Photo by Gary A. Vasquez-USA TODAY Sports

How brazen and self-aware of Michael Bisping to say such a thing: to look MMA fans straight in the eye and admit that a fighter's ranking and record should count for less in the matchmaking process than the desires of the man holding the belt. Bisping wanted a soon-to-be-retired and unranked Henderson because he knew their history would sell tickets and he got him. Bisping wanted a rusty and undersized GSP because he knew his comeback fight would be a huge moneymaker and he got him. Michael Bisping doesn't want Yoel Romero for any number of reasons, but perhaps primarily because he knows how much it tortures the Cuban to keep being passed over, and if modern MMA history is any indicator of future outcomes, he won't fight him. Instead he'll fight Robert Whittaker, not because Whittaker is the man most deserving but because the man most deserving delights Bisping more as a punching bag outside the cage than a contender inside it. How like a king.

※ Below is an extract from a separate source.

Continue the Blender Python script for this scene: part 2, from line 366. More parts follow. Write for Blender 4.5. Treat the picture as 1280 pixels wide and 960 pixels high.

Bisping's brazenness is so complete that he can even admit the truth so long as it serves his deception and get away with it—that truth being, of course, that Yoel's superhuman grappling strength and Olympic-caliber wrestling are kryptonite for a striker like Michael Bisping, and that a fight with fellow kickboxer like Whittaker would serve his legacy better: "I just think, all those things together, Robert Whittaker—okay, admittedly, way better matchup for me stylistically—but facts are facts and I think he should be the No. 1 contender."

Those aren't facts. Just a few paragraphs earlier Bisping admitted that Whittaker's claims to be the No. 1 contender are a "maybe" at best. But Michael Bisping isn't actually worried about facts being facts. He's far too clever and self-aware for that. He knows something far deeper and more sinister: that facts don't matter anymore, not in 2017, not in the UFC, not in the age of Trump and the age of Kellyanne and the Age of the Big Money Fight. And he knows that when you're the king of such an age, facts can even be the opposite of facts and no one will care as long as they can be used to tell, and sell, the most profitable narrative possible.